All the variables in the above equation are important to factor in when deciding how to respond in a distressing moment. Yes, there are things that you cannot change about the situation and about how the universe works (for example, life is not fair). Even with all those realities in mind, you can bring your values front and center, ultimately choosing to move in a value-driven direction.

Here is an example. Today I found myself in the midst of a little “road rage,” wherein I thought I had the right of way and the other person thought they had the right of way. The other driver rolled his eyes, gesticulating, lowered his window and tried to convince me that he was right. I tried to prove my case (in French- yikes!) but I could see it was going nowhere and drove away. A part of me wanted to stay and try to convince the other driver that I was right.
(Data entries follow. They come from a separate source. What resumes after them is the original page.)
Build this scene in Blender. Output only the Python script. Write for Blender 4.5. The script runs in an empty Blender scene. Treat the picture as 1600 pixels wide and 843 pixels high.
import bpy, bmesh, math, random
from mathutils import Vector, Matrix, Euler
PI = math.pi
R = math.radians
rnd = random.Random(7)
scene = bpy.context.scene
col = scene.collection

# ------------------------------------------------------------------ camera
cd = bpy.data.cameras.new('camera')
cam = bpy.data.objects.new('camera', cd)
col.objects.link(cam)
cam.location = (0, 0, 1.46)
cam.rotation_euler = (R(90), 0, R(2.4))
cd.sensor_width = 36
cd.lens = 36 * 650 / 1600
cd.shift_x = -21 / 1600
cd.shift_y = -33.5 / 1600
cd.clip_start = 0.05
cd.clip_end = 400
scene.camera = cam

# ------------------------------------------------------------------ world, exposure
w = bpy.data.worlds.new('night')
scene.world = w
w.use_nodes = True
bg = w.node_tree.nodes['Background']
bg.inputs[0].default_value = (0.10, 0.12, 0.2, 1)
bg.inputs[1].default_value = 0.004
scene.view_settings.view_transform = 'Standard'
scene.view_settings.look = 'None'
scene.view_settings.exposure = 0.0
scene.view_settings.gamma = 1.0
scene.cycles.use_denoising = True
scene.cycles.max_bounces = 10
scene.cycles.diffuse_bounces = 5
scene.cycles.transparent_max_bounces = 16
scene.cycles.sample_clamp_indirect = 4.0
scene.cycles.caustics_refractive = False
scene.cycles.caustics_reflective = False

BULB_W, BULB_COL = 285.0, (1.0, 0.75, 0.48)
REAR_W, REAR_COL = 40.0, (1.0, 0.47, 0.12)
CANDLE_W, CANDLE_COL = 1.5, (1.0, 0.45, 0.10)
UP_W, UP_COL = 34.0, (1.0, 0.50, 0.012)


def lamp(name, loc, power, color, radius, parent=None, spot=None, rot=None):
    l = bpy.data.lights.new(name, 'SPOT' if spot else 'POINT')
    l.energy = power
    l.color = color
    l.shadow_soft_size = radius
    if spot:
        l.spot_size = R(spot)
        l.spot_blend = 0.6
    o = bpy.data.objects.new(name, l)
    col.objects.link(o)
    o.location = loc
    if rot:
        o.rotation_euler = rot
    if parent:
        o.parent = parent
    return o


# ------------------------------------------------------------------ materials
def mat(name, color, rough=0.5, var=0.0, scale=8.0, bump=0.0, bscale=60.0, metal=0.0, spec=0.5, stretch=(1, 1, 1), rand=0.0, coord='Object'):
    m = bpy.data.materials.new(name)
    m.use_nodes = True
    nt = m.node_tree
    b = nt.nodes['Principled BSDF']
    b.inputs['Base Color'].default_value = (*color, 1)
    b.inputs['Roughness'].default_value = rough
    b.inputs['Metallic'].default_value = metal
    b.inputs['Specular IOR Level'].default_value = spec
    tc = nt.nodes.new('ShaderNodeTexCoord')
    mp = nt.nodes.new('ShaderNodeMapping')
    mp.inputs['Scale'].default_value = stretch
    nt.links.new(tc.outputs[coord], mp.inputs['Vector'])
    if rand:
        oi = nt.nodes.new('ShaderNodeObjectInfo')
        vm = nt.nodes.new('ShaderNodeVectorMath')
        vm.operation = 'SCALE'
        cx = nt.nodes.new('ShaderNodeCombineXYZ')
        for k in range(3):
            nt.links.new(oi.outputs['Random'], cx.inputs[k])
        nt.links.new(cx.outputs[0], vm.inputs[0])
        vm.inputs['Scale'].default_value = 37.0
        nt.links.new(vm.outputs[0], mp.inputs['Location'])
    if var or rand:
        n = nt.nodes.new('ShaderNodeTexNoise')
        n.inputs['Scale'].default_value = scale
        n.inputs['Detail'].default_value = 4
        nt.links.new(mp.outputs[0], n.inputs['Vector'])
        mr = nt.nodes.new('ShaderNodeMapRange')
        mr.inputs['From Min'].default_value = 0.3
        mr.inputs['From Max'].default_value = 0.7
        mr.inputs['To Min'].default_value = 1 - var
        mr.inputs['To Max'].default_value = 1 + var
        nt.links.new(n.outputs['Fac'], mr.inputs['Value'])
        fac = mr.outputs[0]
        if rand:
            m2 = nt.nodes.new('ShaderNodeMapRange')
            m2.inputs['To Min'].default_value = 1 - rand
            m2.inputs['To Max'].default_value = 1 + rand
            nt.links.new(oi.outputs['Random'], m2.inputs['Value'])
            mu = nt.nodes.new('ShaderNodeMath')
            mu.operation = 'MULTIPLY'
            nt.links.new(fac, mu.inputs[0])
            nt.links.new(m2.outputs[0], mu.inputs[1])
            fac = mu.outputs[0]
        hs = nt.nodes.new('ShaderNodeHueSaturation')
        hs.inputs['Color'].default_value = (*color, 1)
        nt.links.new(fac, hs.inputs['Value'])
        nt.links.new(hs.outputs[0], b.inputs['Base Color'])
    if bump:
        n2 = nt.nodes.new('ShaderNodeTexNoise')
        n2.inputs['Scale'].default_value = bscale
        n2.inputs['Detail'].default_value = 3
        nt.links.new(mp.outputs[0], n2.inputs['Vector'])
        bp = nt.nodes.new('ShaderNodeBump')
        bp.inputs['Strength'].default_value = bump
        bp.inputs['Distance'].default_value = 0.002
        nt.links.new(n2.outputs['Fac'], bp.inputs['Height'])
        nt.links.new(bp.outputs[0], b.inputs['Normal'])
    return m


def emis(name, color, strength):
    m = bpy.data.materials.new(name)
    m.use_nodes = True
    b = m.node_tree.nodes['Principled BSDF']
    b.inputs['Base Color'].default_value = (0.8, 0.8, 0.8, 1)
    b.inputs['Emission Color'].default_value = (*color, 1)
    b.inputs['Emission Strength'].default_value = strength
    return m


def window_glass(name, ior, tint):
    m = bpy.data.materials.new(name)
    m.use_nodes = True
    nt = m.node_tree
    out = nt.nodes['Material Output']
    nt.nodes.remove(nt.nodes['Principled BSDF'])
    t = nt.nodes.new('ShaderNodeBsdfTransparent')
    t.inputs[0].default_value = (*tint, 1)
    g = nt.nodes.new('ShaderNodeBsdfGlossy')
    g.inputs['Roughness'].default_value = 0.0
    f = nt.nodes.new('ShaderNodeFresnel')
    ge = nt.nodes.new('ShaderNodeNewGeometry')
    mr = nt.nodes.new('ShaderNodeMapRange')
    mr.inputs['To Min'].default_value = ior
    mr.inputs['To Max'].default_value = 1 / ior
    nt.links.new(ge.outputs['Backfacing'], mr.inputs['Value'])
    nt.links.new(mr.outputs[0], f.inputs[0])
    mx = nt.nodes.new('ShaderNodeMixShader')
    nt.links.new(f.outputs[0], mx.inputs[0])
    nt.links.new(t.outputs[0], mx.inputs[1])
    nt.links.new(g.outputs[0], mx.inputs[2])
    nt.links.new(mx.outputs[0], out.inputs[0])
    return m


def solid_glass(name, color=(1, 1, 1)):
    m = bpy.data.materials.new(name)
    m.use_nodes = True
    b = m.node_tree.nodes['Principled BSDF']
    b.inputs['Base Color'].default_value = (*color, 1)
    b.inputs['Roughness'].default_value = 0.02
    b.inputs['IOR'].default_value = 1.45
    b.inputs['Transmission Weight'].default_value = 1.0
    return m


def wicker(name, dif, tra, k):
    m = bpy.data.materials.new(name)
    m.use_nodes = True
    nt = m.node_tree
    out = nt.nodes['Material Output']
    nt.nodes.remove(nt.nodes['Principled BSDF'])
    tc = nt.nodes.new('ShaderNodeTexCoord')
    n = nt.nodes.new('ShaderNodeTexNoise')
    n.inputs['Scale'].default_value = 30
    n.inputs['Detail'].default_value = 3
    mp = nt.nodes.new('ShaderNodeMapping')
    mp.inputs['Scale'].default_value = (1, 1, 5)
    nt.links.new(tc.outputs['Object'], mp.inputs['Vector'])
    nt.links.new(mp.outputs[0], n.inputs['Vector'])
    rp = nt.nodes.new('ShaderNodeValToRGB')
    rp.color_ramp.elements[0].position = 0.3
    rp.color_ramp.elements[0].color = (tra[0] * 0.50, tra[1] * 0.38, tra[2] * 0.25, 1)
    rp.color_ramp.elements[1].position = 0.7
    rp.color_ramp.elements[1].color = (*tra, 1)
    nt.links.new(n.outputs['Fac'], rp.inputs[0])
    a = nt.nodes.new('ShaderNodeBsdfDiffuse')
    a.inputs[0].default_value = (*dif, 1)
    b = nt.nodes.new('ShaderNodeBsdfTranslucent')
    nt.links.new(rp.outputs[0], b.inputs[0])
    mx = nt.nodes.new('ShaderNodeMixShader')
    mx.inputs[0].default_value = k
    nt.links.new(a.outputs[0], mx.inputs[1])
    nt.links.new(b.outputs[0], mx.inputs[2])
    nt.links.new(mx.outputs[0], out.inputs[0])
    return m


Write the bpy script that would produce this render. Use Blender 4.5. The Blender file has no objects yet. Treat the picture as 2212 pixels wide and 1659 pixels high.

But, the value-driven part of me said, “what do you have to prove? There are more important things to do today than stay to fight a meaningless battle.” The inner core of my distress in that moment was striking fear that I was wrong, that I made a mistake. After getting home and calming down, it was clearer to me that who was right was less important than the fact that no one got hurt and I have more emotional energy for the rest of the day.

Even when distress threatens to overwhelm you, keep moving in the direction of your values
Even when distress bogs you down, you can keep moving in the direction of your values

Distress can feel like a formidable foe. He takes many shapes and forms and often it can feel like he engulfs rational thought.  But this weekend, I hope you can try to meet him in a new way. Get to know him and he will lose his power. I believe it will then be easier for you to connect to your values and to move back in the direction of the things that matter most to you in your life.

So, when you encounter a distressing moment this weekend, ask yourself: What does distress feel like? Can you notice the thoughts and body sensations that correspond with it? How are you pulled to manage distress? Is it effective?  Does it serve you and your values in the long-run? If not, is there something else you can try?